Your output must consist solely of the lines from the "Model this scene" line through the "COL = scene.collection" line, exactly as written, without images.

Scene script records
------------------------------

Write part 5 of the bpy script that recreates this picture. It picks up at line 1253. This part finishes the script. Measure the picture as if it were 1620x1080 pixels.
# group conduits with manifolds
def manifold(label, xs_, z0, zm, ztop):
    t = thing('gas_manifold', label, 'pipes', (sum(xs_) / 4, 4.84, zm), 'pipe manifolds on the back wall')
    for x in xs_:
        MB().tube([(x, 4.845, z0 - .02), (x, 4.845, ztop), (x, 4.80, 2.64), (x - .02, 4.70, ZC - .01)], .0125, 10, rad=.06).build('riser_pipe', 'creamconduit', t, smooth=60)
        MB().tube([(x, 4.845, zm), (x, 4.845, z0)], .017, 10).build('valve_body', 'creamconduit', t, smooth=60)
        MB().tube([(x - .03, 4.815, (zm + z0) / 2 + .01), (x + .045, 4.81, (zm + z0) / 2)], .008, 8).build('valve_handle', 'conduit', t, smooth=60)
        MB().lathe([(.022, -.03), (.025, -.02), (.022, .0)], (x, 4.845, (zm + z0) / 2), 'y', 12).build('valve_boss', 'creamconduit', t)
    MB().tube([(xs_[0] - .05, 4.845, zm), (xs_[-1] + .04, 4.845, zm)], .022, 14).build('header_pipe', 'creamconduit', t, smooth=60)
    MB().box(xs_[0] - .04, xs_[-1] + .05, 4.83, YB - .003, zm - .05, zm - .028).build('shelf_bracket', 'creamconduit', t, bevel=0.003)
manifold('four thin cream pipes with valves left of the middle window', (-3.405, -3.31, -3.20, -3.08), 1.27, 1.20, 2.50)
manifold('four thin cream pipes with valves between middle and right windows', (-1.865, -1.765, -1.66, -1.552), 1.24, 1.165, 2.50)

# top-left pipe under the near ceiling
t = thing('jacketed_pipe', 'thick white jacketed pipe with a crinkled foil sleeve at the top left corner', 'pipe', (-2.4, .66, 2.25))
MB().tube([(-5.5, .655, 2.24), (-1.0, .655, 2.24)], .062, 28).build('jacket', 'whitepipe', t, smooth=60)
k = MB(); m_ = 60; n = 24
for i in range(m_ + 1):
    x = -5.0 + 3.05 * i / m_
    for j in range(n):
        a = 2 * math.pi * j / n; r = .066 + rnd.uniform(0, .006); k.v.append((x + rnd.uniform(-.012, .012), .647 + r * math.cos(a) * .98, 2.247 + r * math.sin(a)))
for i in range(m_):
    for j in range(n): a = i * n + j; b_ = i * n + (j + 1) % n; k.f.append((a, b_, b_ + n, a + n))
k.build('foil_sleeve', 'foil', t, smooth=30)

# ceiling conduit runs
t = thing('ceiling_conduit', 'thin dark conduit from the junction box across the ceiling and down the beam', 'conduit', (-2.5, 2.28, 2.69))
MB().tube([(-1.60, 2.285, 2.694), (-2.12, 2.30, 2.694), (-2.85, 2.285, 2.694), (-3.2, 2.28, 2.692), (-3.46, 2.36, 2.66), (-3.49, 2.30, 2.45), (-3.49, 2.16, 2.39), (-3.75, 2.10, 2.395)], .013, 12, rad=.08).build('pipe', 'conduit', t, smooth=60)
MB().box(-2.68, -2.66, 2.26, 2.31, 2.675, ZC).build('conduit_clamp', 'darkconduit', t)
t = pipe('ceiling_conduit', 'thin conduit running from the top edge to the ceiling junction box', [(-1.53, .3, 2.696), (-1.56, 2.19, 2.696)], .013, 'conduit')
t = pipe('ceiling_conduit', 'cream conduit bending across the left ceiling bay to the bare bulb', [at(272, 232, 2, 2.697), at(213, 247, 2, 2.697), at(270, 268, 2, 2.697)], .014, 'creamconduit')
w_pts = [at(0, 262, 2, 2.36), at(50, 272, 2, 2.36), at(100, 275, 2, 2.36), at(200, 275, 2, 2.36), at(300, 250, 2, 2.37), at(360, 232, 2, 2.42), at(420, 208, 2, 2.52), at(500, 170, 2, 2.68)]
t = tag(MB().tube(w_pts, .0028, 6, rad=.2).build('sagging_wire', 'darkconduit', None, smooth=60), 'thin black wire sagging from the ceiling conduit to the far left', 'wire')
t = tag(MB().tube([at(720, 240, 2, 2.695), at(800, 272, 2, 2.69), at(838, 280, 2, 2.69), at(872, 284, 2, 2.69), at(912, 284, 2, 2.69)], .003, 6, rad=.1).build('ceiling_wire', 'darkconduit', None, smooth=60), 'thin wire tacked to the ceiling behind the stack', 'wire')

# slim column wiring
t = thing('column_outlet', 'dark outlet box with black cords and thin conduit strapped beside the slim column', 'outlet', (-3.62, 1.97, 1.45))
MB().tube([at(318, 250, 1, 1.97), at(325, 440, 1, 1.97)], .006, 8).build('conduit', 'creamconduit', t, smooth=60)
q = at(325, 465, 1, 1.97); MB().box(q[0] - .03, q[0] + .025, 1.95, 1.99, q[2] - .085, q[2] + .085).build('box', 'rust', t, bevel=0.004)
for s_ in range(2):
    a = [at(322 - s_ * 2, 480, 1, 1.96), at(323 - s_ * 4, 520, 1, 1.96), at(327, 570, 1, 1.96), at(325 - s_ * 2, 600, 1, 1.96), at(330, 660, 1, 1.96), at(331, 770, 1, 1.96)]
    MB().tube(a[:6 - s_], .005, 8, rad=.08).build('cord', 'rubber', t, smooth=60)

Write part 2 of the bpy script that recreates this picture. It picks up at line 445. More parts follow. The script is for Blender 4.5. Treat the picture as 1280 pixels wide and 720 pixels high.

------------------------------

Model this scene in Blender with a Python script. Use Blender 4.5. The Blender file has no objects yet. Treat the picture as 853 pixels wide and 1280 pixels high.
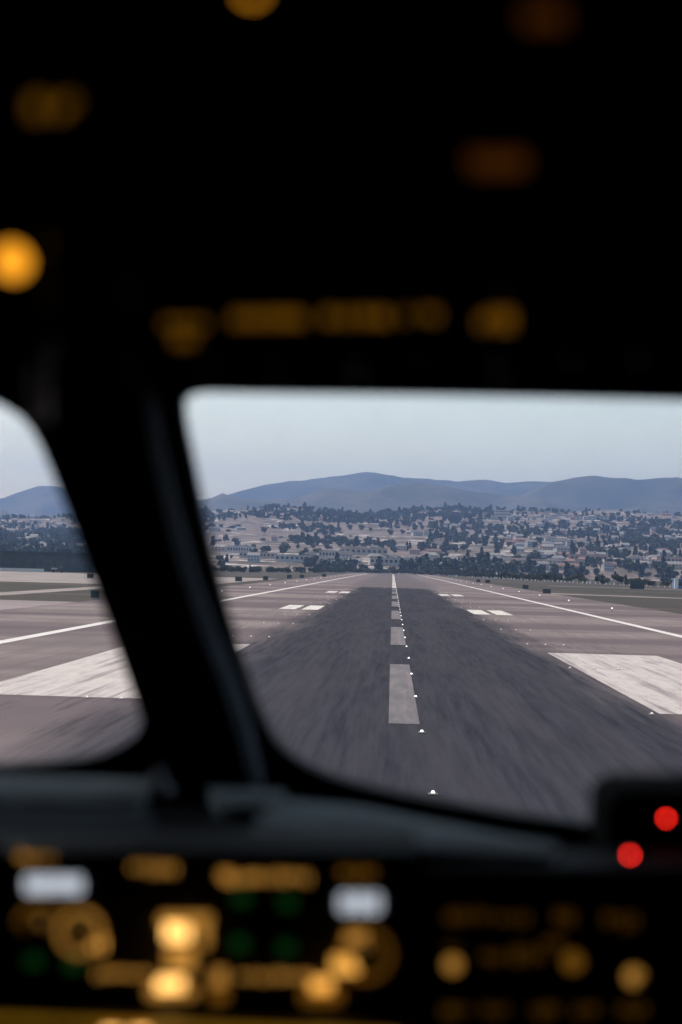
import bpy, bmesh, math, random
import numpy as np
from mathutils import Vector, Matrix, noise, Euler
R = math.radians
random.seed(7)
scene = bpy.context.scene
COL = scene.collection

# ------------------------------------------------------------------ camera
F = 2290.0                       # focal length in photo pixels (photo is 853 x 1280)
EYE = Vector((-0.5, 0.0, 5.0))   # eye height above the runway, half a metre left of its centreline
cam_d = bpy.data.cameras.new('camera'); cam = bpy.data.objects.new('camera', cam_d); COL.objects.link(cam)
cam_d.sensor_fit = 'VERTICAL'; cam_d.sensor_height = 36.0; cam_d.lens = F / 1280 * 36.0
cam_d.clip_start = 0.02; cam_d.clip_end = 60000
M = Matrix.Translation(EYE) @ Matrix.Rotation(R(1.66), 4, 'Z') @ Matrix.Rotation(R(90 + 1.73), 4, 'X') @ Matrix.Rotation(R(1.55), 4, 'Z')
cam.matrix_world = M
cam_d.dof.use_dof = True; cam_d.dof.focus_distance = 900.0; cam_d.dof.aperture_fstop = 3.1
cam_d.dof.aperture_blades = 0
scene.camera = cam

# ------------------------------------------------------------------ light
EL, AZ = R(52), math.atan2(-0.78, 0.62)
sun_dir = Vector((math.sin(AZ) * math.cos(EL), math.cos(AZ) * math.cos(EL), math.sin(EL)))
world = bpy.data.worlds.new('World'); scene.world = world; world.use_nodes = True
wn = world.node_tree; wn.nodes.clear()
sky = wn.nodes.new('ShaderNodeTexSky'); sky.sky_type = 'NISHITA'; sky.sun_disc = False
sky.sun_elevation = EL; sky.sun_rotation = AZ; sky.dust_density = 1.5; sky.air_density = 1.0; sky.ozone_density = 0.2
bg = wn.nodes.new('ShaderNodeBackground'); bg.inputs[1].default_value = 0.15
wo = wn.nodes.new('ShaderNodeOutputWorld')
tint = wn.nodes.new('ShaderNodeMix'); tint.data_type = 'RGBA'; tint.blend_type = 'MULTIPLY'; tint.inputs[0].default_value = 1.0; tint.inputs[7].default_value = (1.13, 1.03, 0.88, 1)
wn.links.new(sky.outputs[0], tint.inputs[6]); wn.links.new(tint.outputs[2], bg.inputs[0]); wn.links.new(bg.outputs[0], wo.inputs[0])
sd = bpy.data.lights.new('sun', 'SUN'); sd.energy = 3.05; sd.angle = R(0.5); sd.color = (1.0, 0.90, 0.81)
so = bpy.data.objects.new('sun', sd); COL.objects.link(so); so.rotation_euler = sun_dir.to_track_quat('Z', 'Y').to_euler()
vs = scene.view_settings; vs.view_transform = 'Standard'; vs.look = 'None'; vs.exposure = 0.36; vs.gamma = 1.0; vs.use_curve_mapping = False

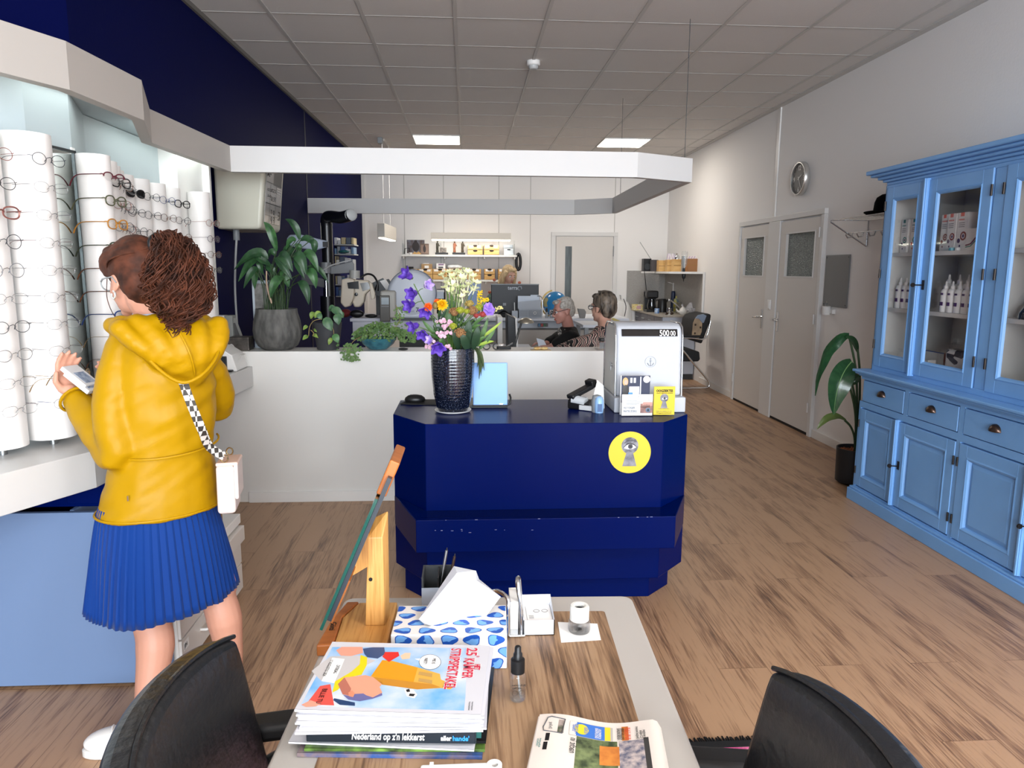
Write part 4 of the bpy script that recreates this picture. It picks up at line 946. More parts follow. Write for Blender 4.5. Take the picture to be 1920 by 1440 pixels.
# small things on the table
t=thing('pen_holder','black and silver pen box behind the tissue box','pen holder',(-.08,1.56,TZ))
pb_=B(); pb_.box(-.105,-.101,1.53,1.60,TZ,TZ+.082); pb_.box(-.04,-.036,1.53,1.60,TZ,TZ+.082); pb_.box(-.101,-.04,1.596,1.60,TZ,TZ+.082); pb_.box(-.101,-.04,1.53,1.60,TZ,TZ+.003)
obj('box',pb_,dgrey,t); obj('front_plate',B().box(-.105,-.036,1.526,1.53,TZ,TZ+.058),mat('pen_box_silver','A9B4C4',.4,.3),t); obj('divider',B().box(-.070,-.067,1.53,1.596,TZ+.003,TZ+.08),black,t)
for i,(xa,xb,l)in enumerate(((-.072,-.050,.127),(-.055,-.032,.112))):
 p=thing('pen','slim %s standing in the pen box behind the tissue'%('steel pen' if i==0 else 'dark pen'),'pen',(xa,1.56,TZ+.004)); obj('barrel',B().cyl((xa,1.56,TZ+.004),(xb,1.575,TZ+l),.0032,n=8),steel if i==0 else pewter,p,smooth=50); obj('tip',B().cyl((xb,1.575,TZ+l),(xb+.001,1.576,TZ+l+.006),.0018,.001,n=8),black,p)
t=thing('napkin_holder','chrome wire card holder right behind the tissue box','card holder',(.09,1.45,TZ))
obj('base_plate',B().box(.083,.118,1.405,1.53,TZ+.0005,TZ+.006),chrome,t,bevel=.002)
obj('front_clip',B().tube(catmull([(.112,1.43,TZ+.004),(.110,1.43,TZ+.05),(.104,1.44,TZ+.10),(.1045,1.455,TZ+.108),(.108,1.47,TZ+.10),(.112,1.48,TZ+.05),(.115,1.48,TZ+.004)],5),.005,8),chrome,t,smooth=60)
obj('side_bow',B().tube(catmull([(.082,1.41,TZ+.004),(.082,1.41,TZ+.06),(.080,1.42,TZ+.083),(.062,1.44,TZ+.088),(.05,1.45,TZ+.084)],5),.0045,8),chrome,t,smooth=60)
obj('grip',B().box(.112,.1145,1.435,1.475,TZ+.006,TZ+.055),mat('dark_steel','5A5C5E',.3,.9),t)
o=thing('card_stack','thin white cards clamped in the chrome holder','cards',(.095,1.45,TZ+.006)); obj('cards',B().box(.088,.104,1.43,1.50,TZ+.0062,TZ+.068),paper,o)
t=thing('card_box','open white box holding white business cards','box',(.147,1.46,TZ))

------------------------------

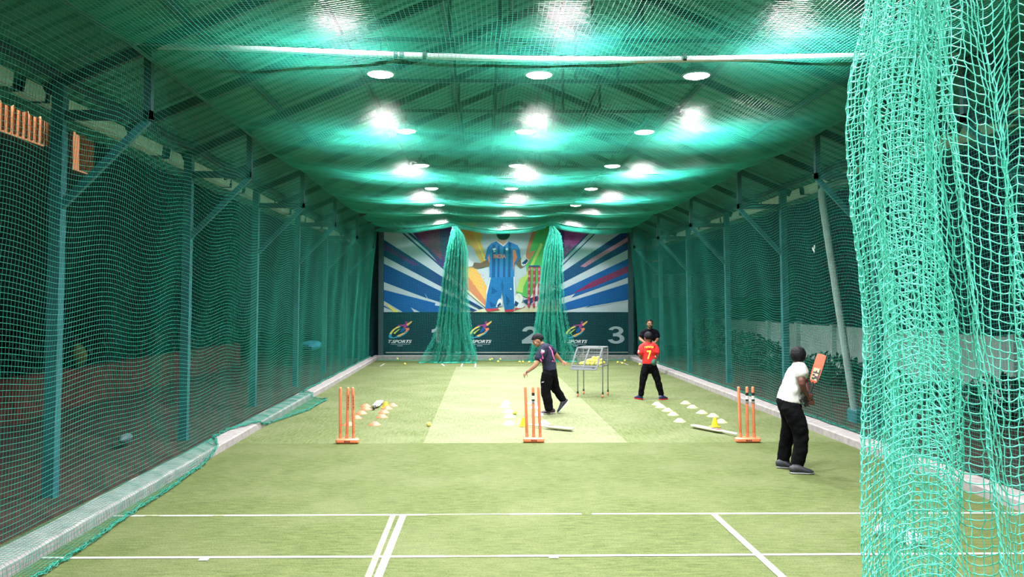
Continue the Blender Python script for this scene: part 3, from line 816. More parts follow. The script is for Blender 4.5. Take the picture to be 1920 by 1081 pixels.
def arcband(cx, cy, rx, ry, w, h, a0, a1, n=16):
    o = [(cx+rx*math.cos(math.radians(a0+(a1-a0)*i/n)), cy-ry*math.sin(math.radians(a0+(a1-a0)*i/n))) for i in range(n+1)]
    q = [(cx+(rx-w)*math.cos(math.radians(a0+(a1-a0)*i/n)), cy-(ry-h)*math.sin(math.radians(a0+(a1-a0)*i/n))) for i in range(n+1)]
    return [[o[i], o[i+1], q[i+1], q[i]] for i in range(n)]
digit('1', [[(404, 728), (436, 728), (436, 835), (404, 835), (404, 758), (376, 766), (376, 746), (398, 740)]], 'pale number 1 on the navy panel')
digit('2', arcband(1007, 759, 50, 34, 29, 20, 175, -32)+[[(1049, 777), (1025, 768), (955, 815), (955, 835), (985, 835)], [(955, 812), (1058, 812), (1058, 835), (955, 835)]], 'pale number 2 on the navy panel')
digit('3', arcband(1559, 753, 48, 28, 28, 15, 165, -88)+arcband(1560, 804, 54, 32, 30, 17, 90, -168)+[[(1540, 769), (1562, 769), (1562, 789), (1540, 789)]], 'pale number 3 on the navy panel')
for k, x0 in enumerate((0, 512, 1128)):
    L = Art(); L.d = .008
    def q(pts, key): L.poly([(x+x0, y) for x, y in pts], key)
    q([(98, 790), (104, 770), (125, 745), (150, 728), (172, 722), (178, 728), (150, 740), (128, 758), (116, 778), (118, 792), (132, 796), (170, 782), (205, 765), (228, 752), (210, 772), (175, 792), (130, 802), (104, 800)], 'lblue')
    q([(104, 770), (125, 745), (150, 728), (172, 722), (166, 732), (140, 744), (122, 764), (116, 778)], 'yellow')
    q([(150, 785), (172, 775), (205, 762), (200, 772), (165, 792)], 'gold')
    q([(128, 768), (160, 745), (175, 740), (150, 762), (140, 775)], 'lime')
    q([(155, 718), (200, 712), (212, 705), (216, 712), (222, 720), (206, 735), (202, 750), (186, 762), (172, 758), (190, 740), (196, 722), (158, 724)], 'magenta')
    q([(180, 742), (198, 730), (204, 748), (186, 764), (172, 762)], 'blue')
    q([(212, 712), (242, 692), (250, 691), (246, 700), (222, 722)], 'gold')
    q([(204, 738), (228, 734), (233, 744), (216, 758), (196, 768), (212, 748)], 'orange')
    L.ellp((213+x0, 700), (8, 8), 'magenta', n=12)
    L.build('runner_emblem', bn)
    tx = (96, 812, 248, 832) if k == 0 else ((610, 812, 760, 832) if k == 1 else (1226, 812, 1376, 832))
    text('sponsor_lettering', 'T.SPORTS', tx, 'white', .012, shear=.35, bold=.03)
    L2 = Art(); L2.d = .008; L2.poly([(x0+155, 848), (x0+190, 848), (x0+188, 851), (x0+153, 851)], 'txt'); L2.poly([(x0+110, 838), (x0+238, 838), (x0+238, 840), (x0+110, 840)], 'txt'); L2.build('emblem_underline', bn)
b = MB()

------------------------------

**RESULT OF THIS EXERCISE**
Model this scene in Blender with a Python script. Use Blender 4.5. The Blender file has no objects yet. Treat the picture as 853 pixels wide and 1280 pixels high.
import bpy, bmesh, math, random
import numpy as np
from mathutils import Vector, Matrix, noise, Euler
R = math.radians
random.seed(7)
scene = bpy.context.scene
COL = scene.collection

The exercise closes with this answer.